Would you return the complete listing below word for word?

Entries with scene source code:
--------------------

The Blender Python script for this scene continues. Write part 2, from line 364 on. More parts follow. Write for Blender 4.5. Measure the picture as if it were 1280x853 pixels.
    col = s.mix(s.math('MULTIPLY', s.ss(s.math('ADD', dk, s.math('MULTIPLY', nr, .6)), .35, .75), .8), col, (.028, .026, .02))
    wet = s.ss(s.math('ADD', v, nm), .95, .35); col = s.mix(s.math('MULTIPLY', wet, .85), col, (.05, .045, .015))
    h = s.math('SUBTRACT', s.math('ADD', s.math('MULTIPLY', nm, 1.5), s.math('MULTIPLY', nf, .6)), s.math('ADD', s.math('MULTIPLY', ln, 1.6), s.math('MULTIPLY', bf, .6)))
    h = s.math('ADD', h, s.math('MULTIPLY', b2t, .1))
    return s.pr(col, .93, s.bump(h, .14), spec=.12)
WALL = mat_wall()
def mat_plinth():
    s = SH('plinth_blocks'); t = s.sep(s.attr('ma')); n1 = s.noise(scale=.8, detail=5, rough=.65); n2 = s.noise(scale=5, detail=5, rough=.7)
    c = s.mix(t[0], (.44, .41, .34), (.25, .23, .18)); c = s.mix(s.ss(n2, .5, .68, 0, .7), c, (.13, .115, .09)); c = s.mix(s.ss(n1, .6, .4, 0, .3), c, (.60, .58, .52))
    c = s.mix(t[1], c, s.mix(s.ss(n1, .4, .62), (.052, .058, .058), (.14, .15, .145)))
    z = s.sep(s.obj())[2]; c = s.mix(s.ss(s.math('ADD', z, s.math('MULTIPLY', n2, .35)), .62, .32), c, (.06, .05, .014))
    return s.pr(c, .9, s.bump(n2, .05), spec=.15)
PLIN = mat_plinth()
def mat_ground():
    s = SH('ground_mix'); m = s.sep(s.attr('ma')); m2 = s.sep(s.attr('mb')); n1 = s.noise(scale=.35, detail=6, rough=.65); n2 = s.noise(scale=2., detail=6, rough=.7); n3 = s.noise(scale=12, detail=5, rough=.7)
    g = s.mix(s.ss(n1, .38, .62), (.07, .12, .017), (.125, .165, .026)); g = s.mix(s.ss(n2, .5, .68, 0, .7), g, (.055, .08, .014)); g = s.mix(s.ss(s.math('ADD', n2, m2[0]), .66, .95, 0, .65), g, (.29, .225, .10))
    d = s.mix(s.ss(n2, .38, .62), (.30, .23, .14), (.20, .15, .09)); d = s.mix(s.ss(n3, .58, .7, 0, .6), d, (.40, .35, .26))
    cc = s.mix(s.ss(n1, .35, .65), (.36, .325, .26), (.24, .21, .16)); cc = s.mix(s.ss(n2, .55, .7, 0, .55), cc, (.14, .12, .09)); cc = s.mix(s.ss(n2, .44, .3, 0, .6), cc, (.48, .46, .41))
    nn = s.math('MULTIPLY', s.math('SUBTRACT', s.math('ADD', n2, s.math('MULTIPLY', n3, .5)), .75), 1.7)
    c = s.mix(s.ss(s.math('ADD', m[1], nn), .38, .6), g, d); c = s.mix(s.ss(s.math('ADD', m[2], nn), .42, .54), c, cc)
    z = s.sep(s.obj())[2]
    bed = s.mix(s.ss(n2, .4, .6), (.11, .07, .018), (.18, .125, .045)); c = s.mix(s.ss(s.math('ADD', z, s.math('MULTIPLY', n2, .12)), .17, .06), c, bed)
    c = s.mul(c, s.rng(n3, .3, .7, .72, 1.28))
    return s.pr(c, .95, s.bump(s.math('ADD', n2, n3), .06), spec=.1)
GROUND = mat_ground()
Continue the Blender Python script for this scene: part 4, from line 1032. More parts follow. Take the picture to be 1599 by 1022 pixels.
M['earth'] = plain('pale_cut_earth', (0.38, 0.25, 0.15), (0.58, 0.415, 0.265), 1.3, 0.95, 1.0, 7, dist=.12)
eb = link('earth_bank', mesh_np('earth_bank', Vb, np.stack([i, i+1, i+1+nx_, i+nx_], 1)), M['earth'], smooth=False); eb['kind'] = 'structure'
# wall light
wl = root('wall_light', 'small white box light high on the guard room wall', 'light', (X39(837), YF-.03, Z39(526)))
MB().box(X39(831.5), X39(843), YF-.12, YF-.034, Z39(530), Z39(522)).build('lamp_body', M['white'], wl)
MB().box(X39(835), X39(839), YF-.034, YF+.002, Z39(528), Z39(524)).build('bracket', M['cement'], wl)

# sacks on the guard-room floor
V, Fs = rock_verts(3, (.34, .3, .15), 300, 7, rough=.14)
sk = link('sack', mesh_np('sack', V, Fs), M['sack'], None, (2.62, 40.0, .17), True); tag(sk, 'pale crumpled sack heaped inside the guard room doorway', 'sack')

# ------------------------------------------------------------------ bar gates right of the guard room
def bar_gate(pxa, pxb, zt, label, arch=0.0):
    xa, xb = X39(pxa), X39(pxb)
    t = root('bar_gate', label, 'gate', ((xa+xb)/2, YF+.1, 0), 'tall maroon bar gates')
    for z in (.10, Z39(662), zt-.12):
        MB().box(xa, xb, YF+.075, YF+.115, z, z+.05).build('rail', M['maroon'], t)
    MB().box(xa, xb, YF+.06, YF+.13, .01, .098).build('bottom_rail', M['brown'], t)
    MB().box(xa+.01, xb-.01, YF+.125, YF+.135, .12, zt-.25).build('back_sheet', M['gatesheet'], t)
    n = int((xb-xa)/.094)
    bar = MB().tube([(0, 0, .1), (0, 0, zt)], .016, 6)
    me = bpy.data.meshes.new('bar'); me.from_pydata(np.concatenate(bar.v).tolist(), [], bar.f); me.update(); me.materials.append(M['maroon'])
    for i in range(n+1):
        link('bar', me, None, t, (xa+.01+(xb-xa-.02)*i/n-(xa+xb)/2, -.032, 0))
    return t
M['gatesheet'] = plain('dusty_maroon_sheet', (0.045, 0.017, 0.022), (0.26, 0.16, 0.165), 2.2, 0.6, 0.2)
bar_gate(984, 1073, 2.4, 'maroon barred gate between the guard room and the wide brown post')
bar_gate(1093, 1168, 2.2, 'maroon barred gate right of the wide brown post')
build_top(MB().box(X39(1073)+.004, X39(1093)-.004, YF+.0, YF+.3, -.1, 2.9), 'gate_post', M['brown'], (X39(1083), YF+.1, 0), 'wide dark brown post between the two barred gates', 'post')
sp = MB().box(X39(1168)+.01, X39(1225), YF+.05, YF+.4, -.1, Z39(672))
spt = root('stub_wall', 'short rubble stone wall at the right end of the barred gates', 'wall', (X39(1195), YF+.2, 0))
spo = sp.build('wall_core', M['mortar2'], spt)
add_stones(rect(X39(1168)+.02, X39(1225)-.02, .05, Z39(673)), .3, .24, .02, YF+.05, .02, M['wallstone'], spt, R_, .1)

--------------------

THE SOLUTION |
The Blender Python script for this scene continues. Write part 2, from line 364 on. More parts follow. Write for Blender 4.5. Measure the picture as if it were 1280x853 pixels.
    col = s.mix(s.math('MULTIPLY', s.ss(s.math('ADD', dk, s.math('MULTIPLY', nr, .6)), .35, .75), .8), col, (.028, .026, .02))
    wet = s.ss(s.math('ADD', v, nm), .95, .35); col = s.mix(s.math('MULTIPLY', wet, .85), col, (.05, .045, .015))
    h = s.math('SUBTRACT', s.math('ADD', s.math('MULTIPLY', nm, 1.5), s.math('MULTIPLY', nf, .6)), s.math('ADD', s.math('MULTIPLY', ln, 1.6), s.math('MULTIPLY', bf, .6)))
    h = s.math('ADD', h, s.math('MULTIPLY', b2t, .1))
    return s.pr(col, .93, s.bump(h, .14), spec=.12)
WALL = mat_wall()
def mat_plinth():
    s = SH('plinth_blocks'); t = s.sep(s.attr('ma')); n1 = s.noise(scale=.8, detail=5, rough=.65); n2 = s.noise(scale=5, detail=5, rough=.7)
    c = s.mix(t[0], (.44, .41, .34), (.25, .23, .18)); c = s.mix(s.ss(n2, .5, .68, 0, .7), c, (.13, .115, .09)); c = s.mix(s.ss(n1, .6, .4, 0, .3), c, (.60, .58, .52))
    c = s.mix(t[1], c, s.mix(s.ss(n1, .4, .62), (.052, .058, .058), (.14, .15, .145)))
    z = s.sep(s.obj())[2]; c = s.mix(s.ss(s.math('ADD', z, s.math('MULTIPLY', n2, .35)), .62, .32), c, (.06, .05, .014))
    return s.pr(c, .9, s.bump(n2, .05), spec=.15)
PLIN = mat_plinth()
def mat_ground():
    s = SH('ground_mix'); m = s.sep(s.attr('ma')); m2 = s.sep(s.attr('mb')); n1 = s.noise(scale=.35, detail=6, rough=.65); n2 = s.noise(scale=2., detail=6, rough=.7); n3 = s.noise(scale=12, detail=5, rough=.7)
    g = s.mix(s.ss(n1, .38, .62), (.07, .12, .017), (.125, .165, .026)); g = s.mix(s.ss(n2, .5, .68, 0, .7), g, (.055, .08, .014)); g = s.mix(s.ss(s.math('ADD', n2, m2[0]), .66, .95, 0, .65), g, (.29, .225, .10))
    d = s.mix(s.ss(n2, .38, .62), (.30, .23, .14), (.20, .15, .09)); d = s.mix(s.ss(n3, .58, .7, 0, .6), d, (.40, .35, .26))
    cc = s.mix(s.ss(n1, .35, .65), (.36, .325, .26), (.24, .21, .16)); cc = s.mix(s.ss(n2, .55, .7, 0, .55), cc, (.14, .12, .09)); cc = s.mix(s.ss(n2, .44, .3, 0, .6), cc, (.48, .46, .41))
    nn = s.math('MULTIPLY', s.math('SUBTRACT', s.math('ADD', n2, s.math('MULTIPLY', n3, .5)), .75), 1.7)
    c = s.mix(s.ss(s.math('ADD', m[1], nn), .38, .6), g, d); c = s.mix(s.ss(s.math('ADD', m[2], nn), .42, .54), c, cc)
    z = s.sep(s.obj())[2]
    bed = s.mix(s.ss(n2, .4, .6), (.11, .07, .018), (.18, .125, .045)); c = s.mix(s.ss(s.math('ADD', z, s.math('MULTIPLY', n2, .12)), .17, .06), c, bed)
    c = s.mul(c, s.rng(n3, .3, .7, .72, 1.28))
    return s.pr(c, .95, s.bump(s.math('ADD', n2, n3), .06), spec=.1)
GROUND = mat_ground()
Continue the Blender Python script for this scene: part 4, from line 1032. More parts follow. Take the picture to be 1599 by 1022 pixels.
M['earth'] = plain('pale_cut_earth', (0.38, 0.25, 0.15), (0.58, 0.415, 0.265), 1.3, 0.95, 1.0, 7, dist=.12)
eb = link('earth_bank', mesh_np('earth_bank', Vb, np.stack([i, i+1, i+1+nx_, i+nx_], 1)), M['earth'], smooth=False); eb['kind'] = 'structure'
# wall light
wl = root('wall_light', 'small white box light high on the guard room wall', 'light', (X39(837), YF-.03, Z39(526)))
MB().box(X39(831.5), X39(843), YF-.12, YF-.034, Z39(530), Z39(522)).build('lamp_body', M['white'], wl)
MB().box(X39(835), X39(839), YF-.034, YF+.002, Z39(528), Z39(524)).build('bracket', M['cement'], wl)

# sacks on the guard-room floor
V, Fs = rock_verts(3, (.34, .3, .15), 300, 7, rough=.14)
sk = link('sack', mesh_np('sack', V, Fs), M['sack'], None, (2.62, 40.0, .17), True); tag(sk, 'pale crumpled sack heaped inside the guard room doorway', 'sack')

# ------------------------------------------------------------------ bar gates right of the guard room
def bar_gate(pxa, pxb, zt, label, arch=0.0):
    xa, xb = X39(pxa), X39(pxb)
    t = root('bar_gate', label, 'gate', ((xa+xb)/2, YF+.1, 0), 'tall maroon bar gates')
    for z in (.10, Z39(662), zt-.12):
        MB().box(xa, xb, YF+.075, YF+.115, z, z+.05).build('rail', M['maroon'], t)
    MB().box(xa, xb, YF+.06, YF+.13, .01, .098).build('bottom_rail', M['brown'], t)
    MB().box(xa+.01, xb-.01, YF+.125, YF+.135, .12, zt-.25).build('back_sheet', M['gatesheet'], t)
    n = int((xb-xa)/.094)
    bar = MB().tube([(0, 0, .1), (0, 0, zt)], .016, 6)
    me = bpy.data.meshes.new('bar'); me.from_pydata(np.concatenate(bar.v).tolist(), [], bar.f); me.update(); me.materials.append(M['maroon'])
    for i in range(n+1):
        link('bar', me, None, t, (xa+.01+(xb-xa-.02)*i/n-(xa+xb)/2, -.032, 0))
    return t
M['gatesheet'] = plain('dusty_maroon_sheet', (0.045, 0.017, 0.022), (0.26, 0.16, 0.165), 2.2, 0.6, 0.2)
bar_gate(984, 1073, 2.4, 'maroon barred gate between the guard room and the wide brown post')
bar_gate(1093, 1168, 2.2, 'maroon barred gate right of the wide brown post')
build_top(MB().box(X39(1073)+.004, X39(1093)-.004, YF+.0, YF+.3, -.1, 2.9), 'gate_post', M['brown'], (X39(1083), YF+.1, 0), 'wide dark brown post between the two barred gates', 'post')
sp = MB().box(X39(1168)+.01, X39(1225), YF+.05, YF+.4, -.1, Z39(672))
spt = root('stub_wall', 'short rubble stone wall at the right end of the barred gates', 'wall', (X39(1195), YF+.2, 0))
spo = sp.build('wall_core', M['mortar2'], spt)
add_stones(rect(X39(1168)+.02, X39(1225)-.02, .05, Z39(673)), .3, .24, .02, YF+.05, .02, M['wallstone'], spt, R_, .1)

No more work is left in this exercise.